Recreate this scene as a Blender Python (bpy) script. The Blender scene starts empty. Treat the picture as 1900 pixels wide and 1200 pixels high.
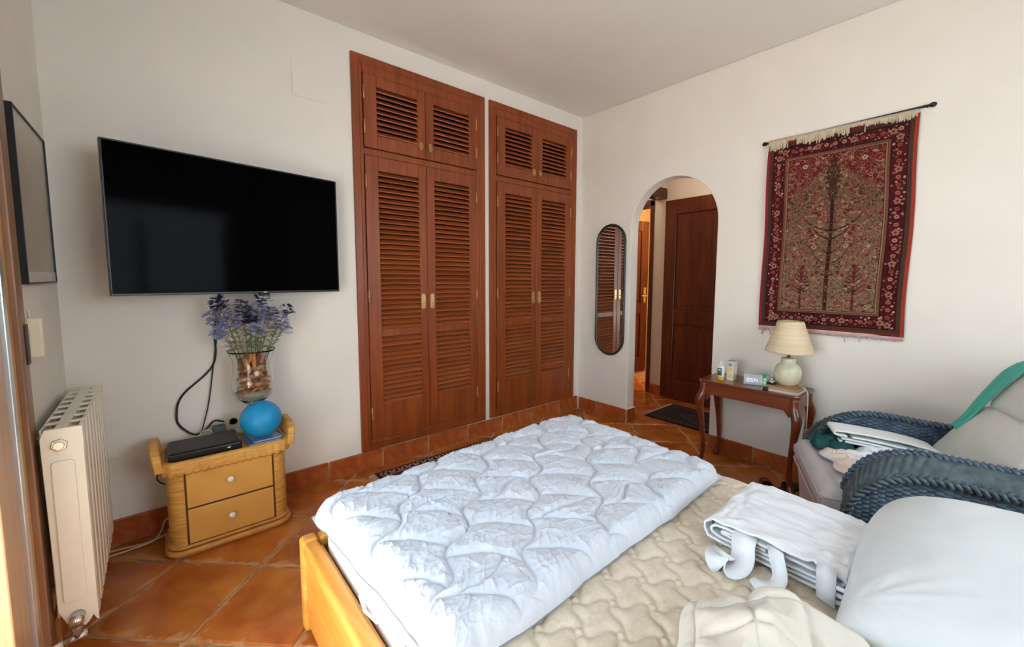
import bpy, bmesh, math, random
import numpy as np
from mathutils import Vector, Matrix
PI = math.pi
random.seed(7)

# ------------------------------------------------------------------ camera, world, lights
scene = bpy.context.scene
COL = scene.collection
FPX, CXP, CYP = 776.69, 983.24, 584.13          # focal length and principal point for 1900x1200
YAW, PITCH, ROLL = math.radians(48.4003), math.radians(4.9788), math.radians(-0.33366)
fwd = np.array([math.cos(YAW)*math.cos(PITCH), math.sin(YAW)*math.cos(PITCH), -math.sin(PITCH)])
r0 = np.array([math.sin(YAW), -math.cos(YAW), 0.0]); d0 = np.cross(fwd, r0)
rgt = r0*math.cos(ROLL) + d0*math.sin(ROLL); dwn = -r0*math.sin(ROLL) + d0*math.cos(ROLL)
cam_data = bpy.data.cameras.new('camera'); cam = bpy.data.objects.new('camera', cam_data); COL.objects.link(cam)
cam_data.sensor_fit = 'HORIZONTAL'; cam_data.sensor_width = 36.0; cam_data.lens = FPX*36/1900
cam_data.shift_x = (950-CXP)/1900; cam_data.shift_y = (CYP-600)/1900
cam_data.clip_start = 0.02; cam_data.clip_end = 100
m = Matrix.Identity(4)
for i in range(3):
    m[i][0] = rgt[i]; m[i][1] = -dwn[i]; m[i][2] = -fwd[i]
m[0][3], m[1][3], m[2][3] = 0, 0, 1.25
cam.matrix_world = m
scene.camera = cam

world = bpy.data.worlds.new('sky'); scene.world = world; world.use_nodes = True
bg = world.node_tree.nodes['Background']
bg.inputs[0].default_value = (0.74, 0.87, 1.0, 1); bg.inputs[1].default_value = 2.0

def area(name, loc, target, sx, sy, power, color):
    l = bpy.data.lights.new(name, 'AREA'); l.shape = 'RECTANGLE'; l.size = sx; l.size_y = sy
    l.energy = power; l.color = color
    o = bpy.data.objects.new(name, l); COL.objects.link(o); o.location = loc
    d = Vector(target)-Vector(loc); o.rotation_euler = d.to_track_quat('-Z', 'Y').to_euler()
    return o
# daylight entering by the terrace door (left wall) and by the rear window, plus an added fill
area('terrace_daylight', (-0.62, 0.95, 1.25), (1.5, 1.1, 0.45), 1.5, 1.8, 19, (0.54, 0.78, 1.0))
area('terrace_bounce_fill', (-0.66, 0.95, 0.45), (0.9, 1.1, 2.6), 1.5, 0.7, 26, (1.0, 0.88, 0.76))  # warm fill added low outside, aimed up to brighten the ceiling
area('rear_window_daylight', (1.5, -1.72, 1.55), (1.6, 1.2, 1.0), 1.9, 1.1, 27, (0.72, 0.87, 1.0))
sun = bpy.data.lights.new('sun', 'SUN'); sun.energy = 7.0; sun.color = (1.0, 0.93, 0.82); sun.angle = math.radians(0.6)
suno = bpy.data.objects.new('sun', sun); COL.objects.link(suno); suno.location = (4, 0, 8)
suno.rotation_euler = Vector((-math.cos(math.radians(64)), 0.12, -math.sin(math.radians(64)))).to_track_quat('-Z', 'Y').to_euler()   # over the house, on to the terrace
def point(name, loc, power, color, r=0.08):
    l = bpy.data.lights.new(name, 'POINT'); l.energy = power; l.color = color; l.shadow_soft_size = r
    o = bpy.data.objects.new(name, l); COL.objects.link(o); o.location = loc
point('far_room_lamp', (4.75, 2.35, 2.1), 26, (1.0, 0.66, 0.34))
point('hall_point_light', (3.55, 1.75, 2.3), 3.2, (1.0, 0.88, 0.76))  # point light under the hall ceiling, no fixture modelled
point('corridor_point_light', (3.6, 2.75, 2.3), 2.2, (1.0, 0.86, 0.72))  # point light in the corridor, likewise without a fixture
vs = scene.view_settings
scene.display_settings.display_device = 'sRGB'
vs.view_transform = 'Standard'; vs.look = 'None'; vs.gamma = 1.0; vs.use_curve_mapping = False
vs.exposure = 0.88

# ------------------------------------------------------------------ materials
def lin(c):
    return tuple(((x/255)/12.92 if x/255 <= 0.04045 else ((x/255+0.055)/1.055)**2.4) for x in c)
MATS = {}
def mat(name, rgb, rough=0.6, metal=0.0, var=0.0, scale=6.0, rgb2=None, bump=0.0, bscale=60.0, stretch=(1, 1, 1),
        rand=0.0, coat=0.0, trans=0.0, ior=1.45, sheen=0.0, spec=0.5, distort=0.0, attr=None, detail=4.0, alpha=1.0):
    if name in MATS: return MATS[name]
    mt = bpy.data.materials.new(name); mt.use_nodes = True; nt = mt.node_tree; N = nt.nodes; L = nt.links
    b = N['Principled BSDF']; c1 = (*lin(rgb), 1)
    b.inputs['Base Color'].default_value = c1; b.inputs['Roughness'].default_value = rough
    b.inputs['Metallic'].default_value = metal; b.inputs['IOR'].default_value = ior
    b.inputs['Coat Weight'].default_value = coat; b.inputs['Coat Roughness'].default_value = 0.25
    b.inputs['Transmission Weight'].default_value = trans; b.inputs['Sheen Weight'].default_value = sheen
    b.inputs['Specular IOR Level'].default_value = spec
    tc = N.new('ShaderNodeTexCoord'); mp = N.new('ShaderNodeMapping'); L.new(tc.outputs['Object'], mp.inputs['Vector'])
    mp.inputs['Scale'].default_value = stretch
    col = None
    if attr:
        a = N.new('ShaderNodeAttribute'); a.attribute_name = attr; col = a.outputs['Color']
    elif rgb2 is not None:
        n = N.new('ShaderNodeTexNoise'); n.inputs['Scale'].default_value = scale; n.inputs['Detail'].default_value = detail
        n.inputs['Distortion'].default_value = distort; L.new(mp.outputs[0], n.inputs['Vector'])
        rp = N.new('ShaderNodeValToRGB'); rp.color_ramp.elements[0].position = 0.36; rp.color_ramp.elements[1].position = 0.66
        rp.color_ramp.elements[0].color = c1; rp.color_ramp.elements[1].color = (*lin(rgb2), 1)
        L.new(n.outputs['Fac'], rp.inputs['Fac']); col = rp.outputs['Color']
    if rand > 0:
        oi = N.new('ShaderNodeObjectInfo'); hs = N.new('ShaderNodeHueSaturation')
        ma = N.new('ShaderNodeMath'); ma.operation = 'MULTIPLY_ADD'; ma.inputs[1].default_value = 2*rand; ma.inputs[2].default_value = 1-rand
        L.new(oi.outputs['Random'], ma.inputs[0]); L.new(ma.outputs[0], hs.inputs['Value'])
        if col is not None: L.new(col, hs.inputs['Color'])
        else: hs.inputs['Color'].default_value = c1
        col = hs.outputs['Color']
    if col is not None: L.new(col, b.inputs['Base Color'])
    if bump > 0:
        n2 = N.new('ShaderNodeTexNoise'); n2.inputs['Scale'].default_value = bscale; n2.inputs['Detail'].default_value = 3
        L.new(mp.outputs[0], n2.inputs['Vector']); bp = N.new('ShaderNodeBump')
        bp.inputs['Strength'].default_value = 1.0; bp.inputs['Distance'].default_value = bump
        L.new(n2.outputs['Fac'], bp.inputs['Height']); L.new(bp.outputs[0], b.inputs['Normal'])
    MATS[name] = mt
    return mt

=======

__GIVEN TASK__. Would you reproduce the lines above, from the very first through the line containing "random.seed(7)", exactly and without the pictures?

__CORRECT ANSWER__.
Recreate this scene as a Blender Python (bpy) script. The Blender scene starts empty. Treat the picture as 1900 pixels wide and 1200 pixels high.
import bpy, bmesh, math, random
import numpy as np
from mathutils import Vector, Matrix
PI = math.pi
random.seed(7)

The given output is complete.